### To be done
Go through the entries and say how many lines contain the string "Python". The number is the whole answer.

※ ※ ※

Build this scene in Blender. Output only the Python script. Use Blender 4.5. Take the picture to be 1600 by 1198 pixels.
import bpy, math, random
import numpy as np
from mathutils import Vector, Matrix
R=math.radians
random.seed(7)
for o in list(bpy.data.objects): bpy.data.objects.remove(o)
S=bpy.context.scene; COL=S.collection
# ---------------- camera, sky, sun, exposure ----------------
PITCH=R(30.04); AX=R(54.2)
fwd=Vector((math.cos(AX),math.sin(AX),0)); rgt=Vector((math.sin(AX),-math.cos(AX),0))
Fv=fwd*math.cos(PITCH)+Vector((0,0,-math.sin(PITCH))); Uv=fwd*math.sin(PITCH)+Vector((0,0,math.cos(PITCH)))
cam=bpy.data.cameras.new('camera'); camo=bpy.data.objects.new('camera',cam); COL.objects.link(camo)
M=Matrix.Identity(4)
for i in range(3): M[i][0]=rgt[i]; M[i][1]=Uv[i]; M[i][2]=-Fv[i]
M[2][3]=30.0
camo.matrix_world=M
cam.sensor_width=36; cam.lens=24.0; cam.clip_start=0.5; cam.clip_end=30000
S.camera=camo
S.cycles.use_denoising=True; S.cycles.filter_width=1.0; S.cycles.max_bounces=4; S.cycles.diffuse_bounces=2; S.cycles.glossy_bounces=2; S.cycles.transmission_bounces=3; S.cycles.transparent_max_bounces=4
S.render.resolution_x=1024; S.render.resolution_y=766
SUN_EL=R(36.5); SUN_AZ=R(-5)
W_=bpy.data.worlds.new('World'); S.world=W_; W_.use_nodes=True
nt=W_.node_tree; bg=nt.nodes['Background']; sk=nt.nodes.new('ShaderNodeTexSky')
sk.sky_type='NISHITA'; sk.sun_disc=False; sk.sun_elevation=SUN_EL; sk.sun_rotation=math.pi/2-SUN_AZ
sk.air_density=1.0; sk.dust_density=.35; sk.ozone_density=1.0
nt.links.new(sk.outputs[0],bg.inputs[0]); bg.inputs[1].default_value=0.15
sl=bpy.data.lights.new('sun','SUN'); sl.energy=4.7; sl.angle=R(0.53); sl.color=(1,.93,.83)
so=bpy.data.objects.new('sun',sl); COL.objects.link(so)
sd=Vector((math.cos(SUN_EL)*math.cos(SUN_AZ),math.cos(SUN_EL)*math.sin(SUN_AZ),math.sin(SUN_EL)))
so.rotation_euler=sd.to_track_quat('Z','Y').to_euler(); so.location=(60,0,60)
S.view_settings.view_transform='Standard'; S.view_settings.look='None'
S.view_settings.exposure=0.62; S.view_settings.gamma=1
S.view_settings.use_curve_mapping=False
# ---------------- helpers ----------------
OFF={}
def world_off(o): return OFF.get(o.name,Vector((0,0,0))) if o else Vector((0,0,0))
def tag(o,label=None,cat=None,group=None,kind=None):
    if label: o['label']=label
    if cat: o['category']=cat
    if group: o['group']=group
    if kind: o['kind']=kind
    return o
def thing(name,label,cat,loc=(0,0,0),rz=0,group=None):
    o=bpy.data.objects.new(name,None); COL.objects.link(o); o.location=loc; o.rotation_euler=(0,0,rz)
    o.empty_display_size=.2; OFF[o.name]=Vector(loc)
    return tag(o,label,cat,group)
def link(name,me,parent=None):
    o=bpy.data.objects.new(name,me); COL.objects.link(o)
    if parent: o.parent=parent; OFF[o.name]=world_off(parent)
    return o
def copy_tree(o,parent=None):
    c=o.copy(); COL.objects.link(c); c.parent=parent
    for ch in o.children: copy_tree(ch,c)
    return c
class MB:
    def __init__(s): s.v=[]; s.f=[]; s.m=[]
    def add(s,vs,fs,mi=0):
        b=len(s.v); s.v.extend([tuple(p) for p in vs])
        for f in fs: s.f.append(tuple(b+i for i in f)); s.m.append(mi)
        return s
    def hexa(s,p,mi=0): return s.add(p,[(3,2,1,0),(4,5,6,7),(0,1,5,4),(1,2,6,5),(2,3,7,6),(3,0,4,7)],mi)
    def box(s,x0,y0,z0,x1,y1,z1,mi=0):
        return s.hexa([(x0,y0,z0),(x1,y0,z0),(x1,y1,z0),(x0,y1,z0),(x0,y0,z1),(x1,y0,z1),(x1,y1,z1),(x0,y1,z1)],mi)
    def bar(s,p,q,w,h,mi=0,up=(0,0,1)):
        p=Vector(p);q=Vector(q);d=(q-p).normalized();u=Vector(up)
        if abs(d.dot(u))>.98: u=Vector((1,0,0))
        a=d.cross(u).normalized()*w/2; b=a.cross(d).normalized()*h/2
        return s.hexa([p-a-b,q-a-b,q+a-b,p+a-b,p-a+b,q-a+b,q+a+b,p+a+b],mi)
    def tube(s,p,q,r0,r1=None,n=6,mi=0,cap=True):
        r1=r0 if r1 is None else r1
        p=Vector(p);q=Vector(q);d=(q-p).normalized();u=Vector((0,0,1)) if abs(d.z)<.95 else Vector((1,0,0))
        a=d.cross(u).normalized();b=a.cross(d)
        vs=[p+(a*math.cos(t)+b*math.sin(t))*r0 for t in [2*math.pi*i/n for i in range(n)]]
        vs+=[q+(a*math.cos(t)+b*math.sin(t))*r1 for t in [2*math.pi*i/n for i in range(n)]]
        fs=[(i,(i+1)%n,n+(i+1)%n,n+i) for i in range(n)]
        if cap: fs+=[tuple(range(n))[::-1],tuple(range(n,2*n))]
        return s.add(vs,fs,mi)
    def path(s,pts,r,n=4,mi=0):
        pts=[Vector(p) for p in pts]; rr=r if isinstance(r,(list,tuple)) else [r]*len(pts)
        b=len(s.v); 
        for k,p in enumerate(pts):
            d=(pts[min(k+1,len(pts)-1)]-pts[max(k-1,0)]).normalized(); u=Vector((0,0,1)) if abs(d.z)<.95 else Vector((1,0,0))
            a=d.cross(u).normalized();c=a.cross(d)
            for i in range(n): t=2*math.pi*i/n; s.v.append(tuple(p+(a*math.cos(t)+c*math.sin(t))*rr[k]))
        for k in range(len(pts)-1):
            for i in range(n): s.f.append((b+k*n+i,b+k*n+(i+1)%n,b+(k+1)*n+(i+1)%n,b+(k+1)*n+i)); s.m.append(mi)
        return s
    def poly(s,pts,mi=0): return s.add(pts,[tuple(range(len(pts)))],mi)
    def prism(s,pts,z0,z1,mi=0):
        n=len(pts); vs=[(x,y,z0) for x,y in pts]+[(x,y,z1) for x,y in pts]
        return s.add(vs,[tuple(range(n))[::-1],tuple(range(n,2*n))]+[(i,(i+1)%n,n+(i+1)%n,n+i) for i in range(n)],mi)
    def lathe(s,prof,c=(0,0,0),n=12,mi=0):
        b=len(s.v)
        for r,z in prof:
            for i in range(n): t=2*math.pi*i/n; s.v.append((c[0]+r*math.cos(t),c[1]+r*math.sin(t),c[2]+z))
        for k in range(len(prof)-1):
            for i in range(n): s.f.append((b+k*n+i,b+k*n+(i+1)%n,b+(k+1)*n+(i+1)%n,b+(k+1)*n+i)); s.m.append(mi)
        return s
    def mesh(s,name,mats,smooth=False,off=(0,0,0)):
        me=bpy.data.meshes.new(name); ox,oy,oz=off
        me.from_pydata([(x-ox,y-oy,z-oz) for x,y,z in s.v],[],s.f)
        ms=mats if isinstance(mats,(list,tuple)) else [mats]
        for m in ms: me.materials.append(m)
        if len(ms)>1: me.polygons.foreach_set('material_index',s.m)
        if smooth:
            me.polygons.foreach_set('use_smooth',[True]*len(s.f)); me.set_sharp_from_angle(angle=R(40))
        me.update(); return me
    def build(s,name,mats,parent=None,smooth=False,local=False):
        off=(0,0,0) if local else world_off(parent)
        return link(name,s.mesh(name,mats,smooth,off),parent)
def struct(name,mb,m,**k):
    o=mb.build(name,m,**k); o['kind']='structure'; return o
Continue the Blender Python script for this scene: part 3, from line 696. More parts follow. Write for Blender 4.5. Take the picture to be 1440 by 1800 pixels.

※ ※ ※

### Completed exercise
2